There's a Sant near our village in India, my aunt was saying that a young woman was 'possessed' by some evil spirit. No-one could cure her, she used to walk about like a mad-woman, talking with the deep voice of a man. The family eventually ran out of healers to go to and turned to the Sant as the last hope. Apparantly he managed to talk to the spirit inside the woman. It turned out to be the spirit of a Yogi doing black magic while he sat in his cave. Some people from the village had paid him to put a curse on the woman.
Sitting in his cave, the Yogi spoke through the girl, to the Sant. The Yogi got quite arrogant and told the Sant 'you are only a few steps higher than me on the spiritual ladder, but I'll topple you soon enough'. The Sant shrugged it off like water off a duck's back replying 'what's the point in competing, spirituality isn't a game, besides Guru Gobind Singh jee is sitting at the top of the ladder like a father watching us children!'
The Sant gave them some shabads, seva and sangat to do and the Yogi's evil spirit left the woman.

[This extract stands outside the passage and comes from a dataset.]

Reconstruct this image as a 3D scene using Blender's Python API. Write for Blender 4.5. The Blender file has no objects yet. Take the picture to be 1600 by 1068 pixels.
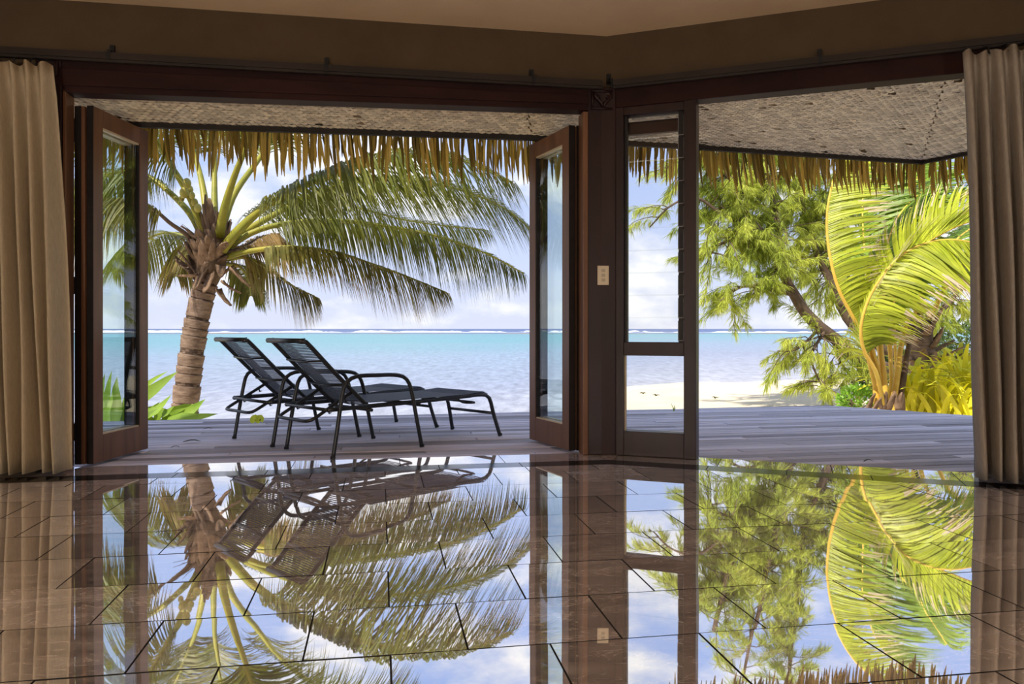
import bpy, math, random
from mathutils import Vector, Matrix
random.seed(7)
SC = bpy.context.scene
COL = SC.collection
V = Vector
FPX, HC, HY = 1200.0, 0.8, 513.0      # focal length in pixels (1600 wide), eye height, horizon row

# ---------------------------------------------------------------- camera, sky, sun, exposure
cam = bpy.data.cameras.new('camera'); camo = bpy.data.objects.new('camera', cam); COL.objects.link(camo)
camo.location = (0, 0, HC); camo.rotation_euler = (math.pi/2, 0, 0)
cam.sensor_width = 36; cam.lens = FPX/1600*36; cam.shift_y = -21/1600; cam.clip_end = 9000; cam.clip_start = .05
SC.camera = camo
SC.view_settings.view_transform = 'Standard'; SC.view_settings.look = 'None'
SC.view_settings.gamma = 1; SC.view_settings.use_curve_mapping = False
SC.view_settings.exposure = 0.55
SC.cycles.max_bounces = 14; SC.cycles.transparent_max_bounces = 24
SC.cycles.diffuse_bounces = 6; SC.cycles.glossy_bounces = 6; SC.cycles.transmission_bounces = 8
SC.cycles.sample_clamp_indirect = 8

def N(nt, t, **kw):
    n = nt.nodes.new(t)
    for k, v in kw.items():
        if k.startswith('i_'): n.inputs[k[2:]].default_value = v
        elif k.startswith('n_'): n.inputs[int(k[2:])].default_value = v
        else: setattr(n, k, v)
    return n
def ramp(nt, stops, interp='LINEAR'):
    r = nt.nodes.new('ShaderNodeValToRGB'); e = r.color_ramp; e.interpolation = interp
    while len(e.elements) < len(stops): e.elements.new(0.5)
    for q, (p, c) in zip(e.elements, stops):
        q.position = p; q.color = (*c, 1) if len(c) == 3 else c
    return r

w = bpy.data.worlds.new('sky'); SC.world = w; w.use_nodes = True
nt = w.node_tree; nt.nodes.clear(); L = nt.links.new
tc = N(nt, 'ShaderNodeTexCoord'); sx = N(nt, 'ShaderNodeSeparateXYZ'); L(tc.outputs['Generated'], sx.inputs[0])
grad = ramp(nt, [(0, (.66, .70, .86)), (.06, (.60, .67, .90)), (.2, (.46, .58, .90)), (.55, (.25, .42, .82)), (1, (.16, .32, .72))])
L(sx.outputs['Z'], grad.inputs[0])
mp = N(nt, 'ShaderNodeMapping'); mp.inputs['Scale'].default_value = (1.0, 1.0, 2.1); L(tc.outputs['Generated'], mp.inputs[0])
n1 = N(nt, 'ShaderNodeTexNoise', i_Scale=5.5, i_Detail=9.0, i_Roughness=.56); L(mp.outputs[0], n1.inputs['Vector'])
cr = ramp(nt, [(.44, (0, 0, 0)), (.60, (1, 1, 1))]); L(n1.outputs['Fac'], cr.inputs[0])
mx = N(nt, 'ShaderNodeMix', data_type='RGBA'); L(cr.outputs[0], mx.inputs[0]); L(grad.outputs[0], mx.inputs[6])
n2 = N(nt, 'ShaderNodeTexNoise', i_Scale=11.0, i_Detail=6.0); L(mp.outputs[0], n2.inputs['Vector'])
cc = ramp(nt, [(.35, (.70, .73, .84)), (.6, (.96, .96, .98))]); L(n2.outputs['Fac'], cc.inputs[0]); L(cc.outputs[0], mx.inputs[7])
bg = N(nt, 'ShaderNodeBackground'); bg.inputs['Strength'].default_value = 0.80; L(mx.outputs[2], bg.inputs[0])
ow = N(nt, 'ShaderNodeOutputWorld'); L(bg.outputs[0], ow.inputs[0])

sun = bpy.data.lights.new('sun', 'SUN'); suno = bpy.data.objects.new('sun', sun); COL.objects.link(suno)
sun.energy = 4.4; sun.angle = math.radians(.6); sun.color = (1, .94, .82)
suno.rotation_euler = V((-.42, -.50, .72)).to_track_quat('Z', 'Y').to_euler(); suno.location = (-8, -6, 12)
for nm, loc, en in (('fill_light', (-1.9, -.6, .85), 96), ('fill_light', (1.9, -1.0, .85), 54)):   # unseen warm fills added behind the viewer to lift curtains and ceiling
    ld = bpy.data.lights.new(nm, 'POINT'); ld.energy = en; ld.color = (1, .89, .74); ld.shadow_soft_size = .18
    lo_ = bpy.data.objects.new(nm, ld); COL.objects.link(lo_); lo_.location = loc

# ---------------------------------------------------------------- helpers
def at(px, py, Y):
    return V(((px-800)/FPX*Y, Y, HC-(py-HY)/FPX*Y))
class MB:
    def __init__(s): s.v = []; s.f = []
    def add(s, vs, fs):
        b = len(s.v); s.v += [tuple(q) for q in vs]; s.f += [tuple(i+b for i in f) for f in fs]
    def hexa(s, p):                                  # 8 corners: bottom 4, top 4
        s.add(p, [(3,2,1,0),(4,5,6,7),(0,1,5,4),(1,2,6,5),(2,3,7,6),(3,0,4,7)])
    def box(s, x0, x1, y0, y1, z0, z1, fr=None):
        p = [(x0,y0,z0),(x1,y0,z0),(x1,y1,z0),(x0,y1,z0),(x0,y0,z1),(x1,y0,z1),(x1,y1,z1),(x0,y1,z1)]
        s.hexa([fr(*q) for q in p] if fr else p)
    def tube(s, pts, r, n=8, cap=True, flat=1.0):
        pts = [V(p) for p in pts]; m = len(pts); rr = r if isinstance(r, (list, tuple)) else [r]*m
        T0 = (pts[1]-pts[0]).normalized()
        up = V((0,0,1)) if abs(T0.z) < .9 else V((0,1,0))
        A = T0.cross(up).normalized(); b = len(s.v)
        for i, p in enumerate(pts):
            T = (pts[min(i+1, m-1)]-pts[max(i-1, 0)]).normalized()
            A = (A - T*A.dot(T)).normalized(); B = T.cross(A)
            for k in range(n):
                a = 2*math.pi*k/n
                s.v.append(tuple(p + A*(rr[i]*math.cos(a)) + B*(rr[i]*flat*math.sin(a))))
        for i in range(m-1):
            for k in range(n):
                k2 = (k+1) % n
                s.f.append((b+i*n+k, b+i*n+k2, b+(i+1)*n+k2, b+(i+1)*n+k))
        if cap:
            s.f.append(tuple(b+k for k in reversed(range(n)))); s.f.append(tuple(b+(m-1)*n+k for k in range(n)))
    def strip(s, pts, ws, sides):                    # flat ribbon
        b = len(s.v)
        for p, w_, sd in zip(pts, ws, sides):
            s.v.append(tuple(p-sd*w_)); s.v.append(tuple(p+sd*w_))
        for i in range(len(pts)-1): s.f.append((b+2*i, b+2*i+1, b+2*i+3, b+2*i+2))
    def mesh(s, name, smooth=False):
        me = bpy.data.meshes.new(name); me.from_pydata(s.v, [], s.f); me.update()
        if smooth: me.polygons.foreach_set('use_smooth', [True]*len(me.polygons))
        return me
    def build(s, name, mat, parent=None, smooth=False, bevel=0, kind=None):
        o = bpy.data.objects.new(name, s.mesh(name, smooth)); COL.objects.link(o)
        if mat: o.data.materials.append(mat)
        if bevel:
            bm_ = o.modifiers.new('bevel', 'BEVEL'); bm_.width = bevel; bm_.segments = 2; bm_.limit_method = 'ANGLE'
        if parent: o.parent = parent
        if kind: o['kind'] = kind
        return o
def inst(name, me, parent=None, loc=(0,0,0), rot=(0,0,0), scale=(1,1,1)):
    o = bpy.data.objects.new(name, me); COL.objects.link(o); o.location = loc; o.rotation_euler = rot; o.scale = scale
    if parent: o.parent = parent
    return o
def tag(o, label, cat, group=None, kind=None):
    o['label'] = label; o['category'] = cat
    if group: o['group'] = group
    if kind: o['kind'] = kind
    return o
def empty(name, loc=(0,0,0)):
    o = bpy.data.objects.new(name, None); COL.objects.link(o); o.location = loc; o.empty_display_size = .1
    return o
def relto(o, parent):                                # parent keeps world coordinates of o's mesh
    o.parent = parent; o.matrix_parent_inverse = Matrix.Translation(-V(parent.location)); return o
def kids_world(root, objs):
    for o in objs: relto(o, root)
def clip(poly, p, n):
    out = []; m = len(poly)
    for i in range(m):
        a, b = poly[i], poly[(i+1) % m]
        da = (a[0]-p[0])*n[0]+(a[1]-p[1])*n[1]; db = (b[0]-p[0])*n[0]+(b[1]-p[1])*n[1]
        if da >= 0: out.append(a)
        if (da >= 0) != (db >= 0):
            t = da/(da-db); out.append((a[0]+(b[0]-a[0])*t, a[1]+(b[1]-a[1])*t))
    return out
def area(poly):
    return .5*sum(poly[i][0]*poly[(i+1) % len(poly)][1]-poly[(i+1) % len(poly)][0]*poly[i][1] for i in range(len(poly)))
def slab(poly, z0, z1, bev):                         # bevelled convex prism (polygon counter-clockwise)
    m = MB(); n = len(poly); cx = sum(p[0] for p in poly)/n; cy = sum(p[1] for p in poly)/n
    def ins(p):
        d = math.hypot(p[0]-cx, p[1]-cy) or 1
        return (p[0]-(p[0]-cx)/d*bev*1.4, p[1]-(p[1]-cy)/d*bev*1.4)
    r0 = [(x, y, z0) for x, y in poly]; r1 = [(x, y, z1-bev) for x, y in poly]; r2 = [(*ins(p), z1) for p in poly]
    fs = [tuple(range(2*n, 3*n))]
    for i in range(n):
        j = (i+1) % n
        fs += [(i, j, n+j, n+i), (n+i, n+j, 2*n+j, 2*n+i)]
    m.add(r0+r1+r2, fs); return m
def catmull(P, k=8):
    P = [V(p) for p in P]; Q = [P[0]*2-P[1]]+P+[P[-1]*2-P[-2]]; out = []
    for i in range(1, len(Q)-2):
        a, b, c, d = Q[i-1], Q[i], Q[i+1], Q[i+2]
        for j in range(k):
            t = j/k
            out.append(.5*((2*b)+(c-a)*t+(2*a-5*b+4*c-d)*t*t+(3*b-a-3*c+d)*t**3))
    out.append(P[-1].copy()); return out
def resample(pts, n):
    d = [0]
    for a, b in zip(pts, pts[1:]): d.append(d[-1]+(b-a).length)
    out = []; j = 0
    for i in range(n):
        t = d[-1]*i/(n-1)
        while j < len(pts)-2 and d[j+1] < t: j += 1
        s_ = (t-d[j])/max(d[j+1]-d[j], 1e-9); out.append(pts[j].lerp(pts[j+1], min(max(s_, 0), 1)))
    return out
U = random.uniform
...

Maybe you believe in curses or maybe you dont,(if you do naam simran, seva and go sadh-sangat you'll be naturally protected anyway) but the interesting thing for me was the use of the ladder analogy.
Guru Sahib says that the path of the Saints is to climb the ladder of religion ..'Sant Ka marag, dharam kee pauree'. But only a a few rare one have such a greatly blessed destiny....'Koe vad-bhagee pai'.
So climb the ladder of religious righteous deeds and rise above the coiled snakes hissing at your heels, let them reap their own rewards as they rot in their dark, damp cave-like life.